MATERIAL PROVIDED.
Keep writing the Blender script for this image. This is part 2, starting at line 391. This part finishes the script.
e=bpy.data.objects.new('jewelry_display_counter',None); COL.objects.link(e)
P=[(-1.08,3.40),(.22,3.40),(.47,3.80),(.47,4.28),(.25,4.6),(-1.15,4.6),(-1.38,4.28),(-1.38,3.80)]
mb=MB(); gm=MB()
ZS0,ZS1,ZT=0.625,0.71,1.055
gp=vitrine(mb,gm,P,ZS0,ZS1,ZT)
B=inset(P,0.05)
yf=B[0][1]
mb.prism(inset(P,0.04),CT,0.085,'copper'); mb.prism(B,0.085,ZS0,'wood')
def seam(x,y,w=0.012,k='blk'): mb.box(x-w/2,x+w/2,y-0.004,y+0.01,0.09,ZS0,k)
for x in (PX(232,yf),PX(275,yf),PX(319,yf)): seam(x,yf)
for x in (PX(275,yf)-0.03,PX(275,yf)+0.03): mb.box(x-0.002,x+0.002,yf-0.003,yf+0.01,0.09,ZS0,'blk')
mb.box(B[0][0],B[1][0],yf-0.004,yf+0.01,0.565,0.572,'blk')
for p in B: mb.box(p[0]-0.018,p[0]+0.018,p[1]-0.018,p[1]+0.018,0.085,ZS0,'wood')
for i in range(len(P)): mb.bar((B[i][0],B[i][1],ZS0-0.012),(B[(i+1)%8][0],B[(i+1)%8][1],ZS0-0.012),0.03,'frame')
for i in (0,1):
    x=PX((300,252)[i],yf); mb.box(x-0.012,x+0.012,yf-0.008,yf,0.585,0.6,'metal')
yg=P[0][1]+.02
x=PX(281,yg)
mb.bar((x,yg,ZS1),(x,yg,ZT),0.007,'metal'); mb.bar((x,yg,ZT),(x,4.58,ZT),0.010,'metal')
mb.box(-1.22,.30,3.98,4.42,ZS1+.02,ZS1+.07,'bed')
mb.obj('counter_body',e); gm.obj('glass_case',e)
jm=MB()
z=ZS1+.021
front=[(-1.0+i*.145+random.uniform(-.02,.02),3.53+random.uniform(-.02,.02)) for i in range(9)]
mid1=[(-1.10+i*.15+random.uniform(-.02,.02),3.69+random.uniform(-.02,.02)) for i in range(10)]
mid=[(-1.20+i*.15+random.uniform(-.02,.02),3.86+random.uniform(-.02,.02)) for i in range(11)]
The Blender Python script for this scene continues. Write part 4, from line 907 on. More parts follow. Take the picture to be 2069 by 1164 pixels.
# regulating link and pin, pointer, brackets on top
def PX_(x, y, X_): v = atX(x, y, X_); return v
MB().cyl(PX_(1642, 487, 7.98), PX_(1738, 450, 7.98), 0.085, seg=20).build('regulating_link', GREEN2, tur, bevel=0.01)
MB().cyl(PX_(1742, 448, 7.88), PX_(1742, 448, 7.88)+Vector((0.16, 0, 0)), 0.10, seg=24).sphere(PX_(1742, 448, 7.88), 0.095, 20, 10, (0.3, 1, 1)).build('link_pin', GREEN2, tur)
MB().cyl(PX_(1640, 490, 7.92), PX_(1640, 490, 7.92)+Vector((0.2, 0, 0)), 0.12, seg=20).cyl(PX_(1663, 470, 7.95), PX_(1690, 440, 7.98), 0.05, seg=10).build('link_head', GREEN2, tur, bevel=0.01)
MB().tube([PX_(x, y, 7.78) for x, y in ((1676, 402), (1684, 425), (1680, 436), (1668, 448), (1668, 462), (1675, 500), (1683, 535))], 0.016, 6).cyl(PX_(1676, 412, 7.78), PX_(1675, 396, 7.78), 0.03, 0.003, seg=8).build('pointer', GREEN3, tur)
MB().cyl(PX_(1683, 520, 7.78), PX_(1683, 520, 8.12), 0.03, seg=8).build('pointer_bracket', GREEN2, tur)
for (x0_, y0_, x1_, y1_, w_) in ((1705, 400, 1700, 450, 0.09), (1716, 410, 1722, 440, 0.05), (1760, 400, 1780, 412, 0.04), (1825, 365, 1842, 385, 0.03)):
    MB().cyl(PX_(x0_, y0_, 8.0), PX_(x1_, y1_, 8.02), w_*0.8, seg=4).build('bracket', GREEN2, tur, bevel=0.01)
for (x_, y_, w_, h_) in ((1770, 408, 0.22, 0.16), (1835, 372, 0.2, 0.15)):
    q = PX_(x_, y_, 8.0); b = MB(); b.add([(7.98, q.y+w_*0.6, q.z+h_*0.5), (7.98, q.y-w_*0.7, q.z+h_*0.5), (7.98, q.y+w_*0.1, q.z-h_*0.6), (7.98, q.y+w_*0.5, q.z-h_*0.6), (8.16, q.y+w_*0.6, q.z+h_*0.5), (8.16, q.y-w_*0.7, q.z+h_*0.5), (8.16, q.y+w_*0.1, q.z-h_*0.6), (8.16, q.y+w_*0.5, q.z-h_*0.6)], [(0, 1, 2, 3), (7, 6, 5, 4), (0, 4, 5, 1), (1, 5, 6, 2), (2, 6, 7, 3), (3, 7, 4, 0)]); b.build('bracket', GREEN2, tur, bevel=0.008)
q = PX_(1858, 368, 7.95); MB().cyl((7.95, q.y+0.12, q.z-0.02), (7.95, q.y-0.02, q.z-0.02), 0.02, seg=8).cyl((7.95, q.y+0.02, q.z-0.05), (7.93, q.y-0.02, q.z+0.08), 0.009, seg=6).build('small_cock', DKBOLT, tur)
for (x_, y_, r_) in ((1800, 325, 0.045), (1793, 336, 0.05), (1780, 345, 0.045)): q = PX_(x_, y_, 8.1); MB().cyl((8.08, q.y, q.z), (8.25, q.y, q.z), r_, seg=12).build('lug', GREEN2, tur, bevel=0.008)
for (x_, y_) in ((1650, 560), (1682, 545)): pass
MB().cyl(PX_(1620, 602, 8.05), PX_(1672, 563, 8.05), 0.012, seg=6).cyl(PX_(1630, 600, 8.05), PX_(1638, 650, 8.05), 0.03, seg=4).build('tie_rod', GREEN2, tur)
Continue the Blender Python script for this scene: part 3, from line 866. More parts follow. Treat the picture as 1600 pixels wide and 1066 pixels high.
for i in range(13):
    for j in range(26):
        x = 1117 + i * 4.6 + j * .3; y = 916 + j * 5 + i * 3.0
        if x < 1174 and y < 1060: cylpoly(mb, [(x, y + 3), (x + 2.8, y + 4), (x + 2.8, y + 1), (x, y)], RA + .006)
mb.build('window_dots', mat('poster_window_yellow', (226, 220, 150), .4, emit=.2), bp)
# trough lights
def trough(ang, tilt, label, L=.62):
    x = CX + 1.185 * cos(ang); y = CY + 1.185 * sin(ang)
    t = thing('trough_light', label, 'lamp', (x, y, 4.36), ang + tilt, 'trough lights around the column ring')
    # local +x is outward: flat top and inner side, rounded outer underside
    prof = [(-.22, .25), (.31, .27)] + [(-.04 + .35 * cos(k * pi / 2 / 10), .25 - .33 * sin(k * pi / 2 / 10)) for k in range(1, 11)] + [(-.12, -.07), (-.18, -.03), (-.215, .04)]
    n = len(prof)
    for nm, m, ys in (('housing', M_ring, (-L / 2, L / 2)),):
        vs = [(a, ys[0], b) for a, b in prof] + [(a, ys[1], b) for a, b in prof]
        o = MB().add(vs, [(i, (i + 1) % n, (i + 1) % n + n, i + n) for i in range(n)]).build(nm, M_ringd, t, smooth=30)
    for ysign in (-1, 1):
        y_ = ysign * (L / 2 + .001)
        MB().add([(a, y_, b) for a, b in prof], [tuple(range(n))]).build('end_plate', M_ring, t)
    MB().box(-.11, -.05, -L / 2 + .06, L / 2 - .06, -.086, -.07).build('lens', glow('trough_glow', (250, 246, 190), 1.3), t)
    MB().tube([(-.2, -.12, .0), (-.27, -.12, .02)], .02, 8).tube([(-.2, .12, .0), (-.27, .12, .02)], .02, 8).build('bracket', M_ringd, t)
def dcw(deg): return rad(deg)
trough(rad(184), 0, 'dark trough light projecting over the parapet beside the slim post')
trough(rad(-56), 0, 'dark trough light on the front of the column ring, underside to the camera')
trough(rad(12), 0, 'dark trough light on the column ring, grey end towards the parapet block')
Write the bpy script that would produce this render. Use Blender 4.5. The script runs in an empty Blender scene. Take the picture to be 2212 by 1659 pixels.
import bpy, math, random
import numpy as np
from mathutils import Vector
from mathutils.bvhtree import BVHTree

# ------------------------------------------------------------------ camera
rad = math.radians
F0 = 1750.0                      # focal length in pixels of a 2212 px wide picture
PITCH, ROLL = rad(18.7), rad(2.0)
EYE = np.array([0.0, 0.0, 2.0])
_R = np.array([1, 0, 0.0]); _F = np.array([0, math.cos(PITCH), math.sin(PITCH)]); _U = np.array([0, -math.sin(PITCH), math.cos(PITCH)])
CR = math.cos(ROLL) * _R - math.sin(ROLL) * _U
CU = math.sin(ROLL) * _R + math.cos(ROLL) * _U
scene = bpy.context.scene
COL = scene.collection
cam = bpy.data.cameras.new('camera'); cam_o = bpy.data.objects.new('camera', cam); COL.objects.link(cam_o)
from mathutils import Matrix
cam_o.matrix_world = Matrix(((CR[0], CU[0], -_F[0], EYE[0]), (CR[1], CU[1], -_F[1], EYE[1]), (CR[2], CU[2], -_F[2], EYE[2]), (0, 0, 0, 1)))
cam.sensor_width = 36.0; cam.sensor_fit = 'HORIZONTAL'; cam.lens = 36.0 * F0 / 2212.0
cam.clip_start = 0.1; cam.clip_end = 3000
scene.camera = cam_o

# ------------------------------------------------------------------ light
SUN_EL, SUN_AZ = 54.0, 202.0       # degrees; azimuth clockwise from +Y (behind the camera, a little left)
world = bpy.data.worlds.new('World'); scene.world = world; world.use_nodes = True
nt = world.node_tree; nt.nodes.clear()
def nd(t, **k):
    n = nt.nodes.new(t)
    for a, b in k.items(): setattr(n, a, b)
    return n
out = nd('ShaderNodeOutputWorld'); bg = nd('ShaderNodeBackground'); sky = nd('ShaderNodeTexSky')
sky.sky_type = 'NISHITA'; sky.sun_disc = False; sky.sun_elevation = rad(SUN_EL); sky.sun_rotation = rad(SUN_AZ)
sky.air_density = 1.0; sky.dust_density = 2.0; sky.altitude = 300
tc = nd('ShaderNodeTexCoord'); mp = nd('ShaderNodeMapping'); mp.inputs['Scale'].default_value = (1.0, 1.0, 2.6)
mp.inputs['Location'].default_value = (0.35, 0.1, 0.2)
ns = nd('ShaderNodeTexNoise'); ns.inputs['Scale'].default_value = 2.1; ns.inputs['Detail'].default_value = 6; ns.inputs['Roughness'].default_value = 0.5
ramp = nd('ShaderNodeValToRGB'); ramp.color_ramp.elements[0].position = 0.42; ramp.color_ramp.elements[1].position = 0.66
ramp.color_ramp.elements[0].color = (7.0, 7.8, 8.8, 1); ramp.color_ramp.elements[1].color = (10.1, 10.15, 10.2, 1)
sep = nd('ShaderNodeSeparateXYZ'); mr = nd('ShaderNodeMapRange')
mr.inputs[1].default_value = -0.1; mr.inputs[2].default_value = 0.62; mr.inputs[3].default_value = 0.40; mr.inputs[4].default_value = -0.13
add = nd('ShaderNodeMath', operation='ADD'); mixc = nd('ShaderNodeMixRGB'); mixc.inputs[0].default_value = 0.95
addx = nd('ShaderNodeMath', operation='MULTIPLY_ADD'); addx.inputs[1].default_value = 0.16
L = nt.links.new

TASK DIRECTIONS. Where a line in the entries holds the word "parts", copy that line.

EXPECTED ANSWER.
The Blender Python script for this scene continues. Write part 4, from line 907 on. More parts follow. Take the picture to be 2069 by 1164 pixels.
Continue the Blender Python script for this scene: part 3, from line 866. More parts follow. Treat the picture as 1600 pixels wide and 1066 pixels high.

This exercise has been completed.